Scan the data below and pick out the lines containing the word "parts".

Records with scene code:
(begin)

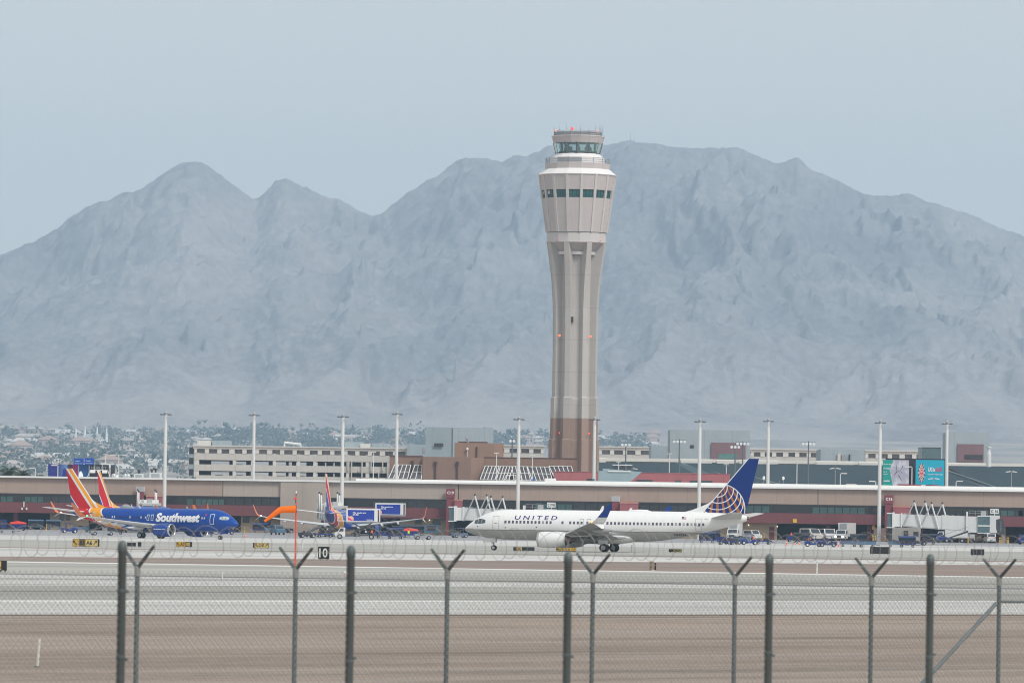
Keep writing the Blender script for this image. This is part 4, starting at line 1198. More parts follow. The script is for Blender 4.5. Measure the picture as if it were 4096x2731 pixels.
def liv_fus(kind):
    m, nt, b = newmat('fuselage_paint_'+kind)
    vec, (x, y, z) = coords(nt)
    n1 = noise(nt, vec, .7, 4, .6)
    if kind == 'white':
        w = mixc(nt, n1, (.80,.80,.80), (.85,.85,.845))
        g = mixc(nt, n1, (.36,.36,.36), (.44,.43,.42))
        c = mixc(nt, z.gt(2.72), g, w)
        c = mixc(nt, (z-2.70).abs().lt(.04), c, (.20,.15,.13))
    else:
        d = z*-1 + 5.4
        v = (x*-1+19.6) + d*d*.385
        blue = mixc(nt, n1, (.002,.052,.30), (.003,.066,.37))
        c = mixc(nt, v.gt(30.2), blue, (.80,.80,.80))
        c = mixc(nt, v.gt(30.5), c, (.86,.35,.01))
        c = mixc(nt, v.gt(33.0), c, (.80,.80,.80))
        c = mixc(nt, v.gt(33.4), c, (.60,.004,.008))
        c = mixc(nt, v.gt(34.9 if kind == 'blue rear' else 36.7), c, (.80,.80,.80))
        c = mixc(nt, v.gt(35.25 if kind == 'blue rear' else 37.0), c, (.004,.035,.28))
    pl = ((x/1.27).frac()-.5).abs().gt(.485)
    gr = noise(nt, vec, 1.0, 5, .65, (.35, 1, 2.2))
    c = mixc(nt, pl*.10, c, (.12,.12,.12)); c = mixc(nt, ((gr-.5)*3).clamp()*((z*-1+3.4)/2.2).clamp()*.28, c, (.16,.15,.14))
    nt.links.new(c.k, b.inputs['Base Color'])
    b.inputs['Roughness'].default_value = .30; b.inputs['Specular IOR Level'].default_value = .45 if kind == 'white' else .22
    return m
def liv_fin(kind):
    m, nt, b = newmat('fin_paint_'+kind)
    vec, (x, y, z) = coords(nt)
    s = x*-1 + 19.6
    le = (z-7.0)*.844 + 33.4
    u = s - le
    if kind == 'white':
        # globe of arcs and gold bands on blue, in picture units of the tail
        p = (s-23.21)/.008618; q = (z*-1+13.49)/.008475
        blue = (.004,.030,.185); gold = (.42,.15,.035); wh = (.80,.80,.80)
        ang = (p-1270).atan2(q-330)
        st = ((ang/.165+.64).frac()-.5).abs().lt(.20)
        inside = ((p-1300)*(p-1300)+(q-900)*(q-900)).sqrt()
        c = mixc(nt, st, blue, gold)
        top = ((q-700)*-1/170.0).clamp()*.75      # the bands close up towards the pole
        c = mixc(nt, top, c, (.24,.075,.05))
        for cx, cy, rx, ry, w in ((1265,578,140,140,7),(1265,610,236,203,7),(1255,660,306,254,7),(1270,735,346,262,7),(1285,800,368,330,6)):
            a = (p-cx)/rx; e = (q-cy)/ry
            d = ((a*a+e*e).sqrt()-1).abs()*((rx+ry)/2.0)
            c = mixc(nt, d.lt(w), c, wh)
        c = mixc(nt, inside.gt(372), c, wh); c = mixc(nt, inside.gt(385), c, blue)
        c = mixc(nt, u.lt(.16), c, wh)
    else:
        red = (.62,.003,.008); yel = (.88,.36,.01); wh = (.78,.78,.78); bl = (.008,.05,.33)
        c = mixc(nt, u.gt(.20), wh, yel)
        c = mixc(nt, u.lt(-.35), c, yel)
        c = mixc(nt, u.gt(.98), c, wh); c = mixc(nt, u.gt(1.52), c, red)
        k4 = 3.1 if kind == 'blue rear' else 4.35
        c = mixc(nt, u.gt(k4), c, wh); c = mixc(nt, u.gt(k4+.27), c, bl)
    if not isinstance(c, E): c = mixc(nt, 0.0, c, c)
    nt.links.new(c.k, b.inputs['Base Color'])
    b.inputs['Roughness'].default_value = .35; b.inputs['Specular IOR Level'].default_value = .25
    return m
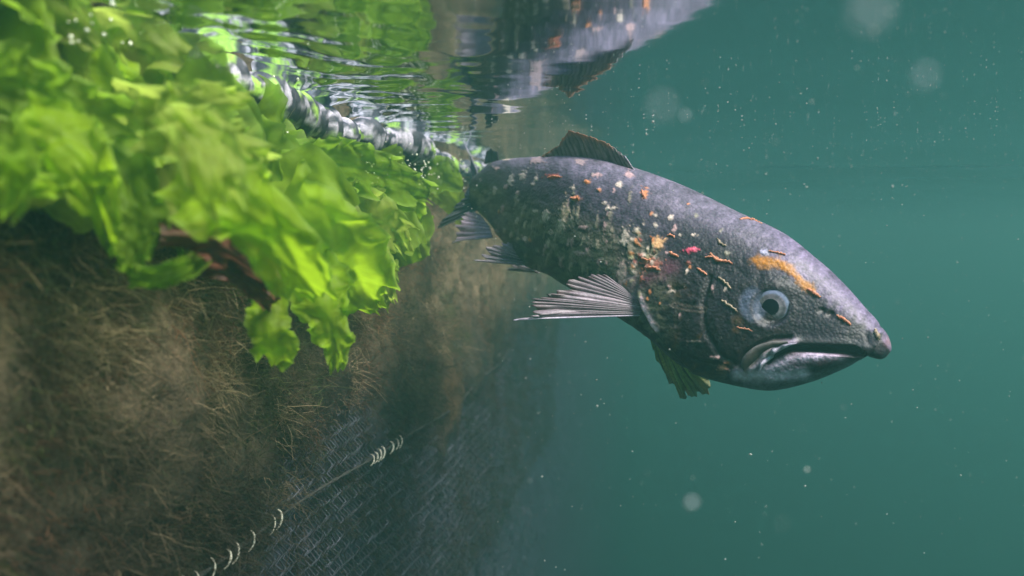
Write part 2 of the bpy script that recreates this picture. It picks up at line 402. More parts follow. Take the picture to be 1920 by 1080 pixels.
c = mixc(c, (.008, .006, .009), hd * .97 * sst(.88, .74, h))  # sides of head and snout painted dark as shade below the crown
c = mixc(c, (.095, .060, .022), hd * sst(.5, .7, n1) * sst(.6, .4, h) * sst(1500, 1400, PX))
c = mixc(c, (.012, .012, .019), sst(1440, 1520, PX) * sst(.93, .80, h))
c = mixc(c, (.13, .115, .175), sst(1400, 1500, PX) * sst(.80, .93, h + .12 * (n2 - .5)) * .9)  # lit upper edge of the snout put into the colour
c = mixc(c, (.15, .16, .19), sst(.18, .08, h) * sst(1330, 1400, PX))
c = c * (.3 + 1.4 * n2[..., None]) * (.6 + .8 * n3[..., None])
c = mixc(c, (.008, .007, .012), sst(.52, .64, fb(PX / 12, PY / 9, 0, 151, 4)) * sst(1560, 1440, PX) * sst(.85, .7, h) * .8)
# jaws
c = c * (1 - .45 * hd * sst(.92, .80, h))[..., None]  # head sides darkened further, more shade in the colour
c = mixc(c, (.70, .63, .80), g(lolip, 8) * .9 * (.4 + n2) * sst(1600, 1560, PX)); c = mixc(c, (.70, .63, .80), g(dline(PX, PY, [(1385, 702), (1440, 706), (1505, 700)])[0], 11) * .85 * (.5 + n2))
c = mixc(c, (.60, .54, .68), g(mx1, 5) * .8); c = mixc(c, (.32, .29, .27), g(mx3, 13) * .7); c = mixc(c, (.10, .04, .055), g(dline(PX, PY, [(1540, 680), (1570, 676)])[0], 7) * .5)
c = mixc(c, (.012, .008, .012), mouth); c = mixc(c, (.006, .005, .008), g(mx2, 4.5) * .9)  # mouth slit and jaw groove painted dark to look open and deep
c = mixc(c, (.13, .14, .15), g(uplip, 5) * .35)
# blue-grey ring of skin behind the eye, ochre fungus over it
c = mixc(c, (.075, .095, .14), sst(30, 20, np.hypot((PX - 1412), (PY - 570) / 1.25)) * .8)
c = mixc(c, (.02, .02, .03), g(de - 36, 4) * .8)
c = mixc(c, (.02, .018, .02), g(nos, 6))
fun, tf = dline(PX, PY, [(1424, 490), (1455, 492), (1482, 503), (1500, 525), (1522, 545)])
fk = sst(19, 3, fun * (1 + 1.4 * (n2 - .5)) * (1 + .9 * tf)); c = mixc(c, (.36, .165, .012), fk * (.35 + .8 * n3)); ins -= .0003 * fk
# opercle edge, red gill tissue
c = mixc(c, (.80, .66, .74), g(dline(PX, PY, [(1203, 556), (1214, 585), (1232, 618)])[0], 5.5)); c = mixc(c, (.20, .17, .18), g(dline(PX, PY, [(1180, 520), (1190, 560)])[0], 17) * .8)
c = mixc(c, (.085, .03, .05), g(dline(PX, PY, [(1215, 520), (1240, 510), (1260, 500)])[0], 16) * .7)
c = mixc(c, (.008, .007, .01), g(dline(PX, PY, [(1250, 469), (1275, 461), (1305, 455)])[0], 4))
c = mixc(c, (.15, .13, .11), g(dline(PX, PY, [(1265, 571), (1290, 578), (1320, 581)])[0] - 4, 1.6) * .7)
# pale scrapes and ulcers
sc_r = np.random.default_rng(3)
W_, O_, K_ = (.52, .48, .42), (.50, .24, .12), (.40, .30, .30)
spots = [(958,337,5,9,W_),(980,331,6,9,W_),(930,316,7,4,K_),(928,357,4,8,W_),(950,298,9,3,W_),(1006,301,14,6,(.26,.21,.22)),(1023,403,7,13,W_),(1061,397,9,20,(.6,.5,.38)),
 (1054,420,6,10,W_),(1078,372,8,5,O_),(1074,353,4,4,W_),(1160,346,7,5,W_),(1087,303,9,6,(.30,.25,.26)),(1208,364,6,10,O_),(1171,446,7,16,W_),(1182,481,5,6,(.5,.5,.32)),
 (1234,457,11,12,(.62,.42,.24)),(1206,479,8,5,W_),(1220,494,20,10,(.42,.19,.15)),(1028,455,4,6,W_),(1052,490,4,9,K_),(971,413,3,6,W_),(984,422,3,7,W_),(1085,475,9,5,K_),
 (1093,427,8,3,K_),(1039,331,14,4,(.25,.08,.06)),(1134,381,5,3,W_),(1167,512,10,22,(.42,.36,.33)),(943,390,4,7,K_),(1100,340,5,4,O_),(1180,327,7,6,K_),(1119,327,9,4,K_),
 (1150,390,5,3,W_),(1230,422,4,4,W_),(1000,346,4,3,W_),(1072,411,3,5,W_),(1298,468,13,4.5,(.60,.13,.20)),(1260,545,5,3,W_),(1300,440,4,3,W_),(1275,440,3,3,W_),
 (1357,690,9,7,(.45,.26,.2)),(1434,473,9,5,(.36,.38,.5)),(1470,560,0.1,0.1,W_),(1340,670,9,3,K_),(1310,640,12,3,(.2,.19,.17))]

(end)

__TASK RESULT__.
Keep writing the Blender script for this image. This is part 4, starting at line 1198. More parts follow. The script is for Blender 4.5. Measure the picture as if it were 4096x2731 pixels.
Write part 2 of the bpy script that recreates this picture. It picks up at line 402. More parts follow. Take the picture to be 1920 by 1080 pixels.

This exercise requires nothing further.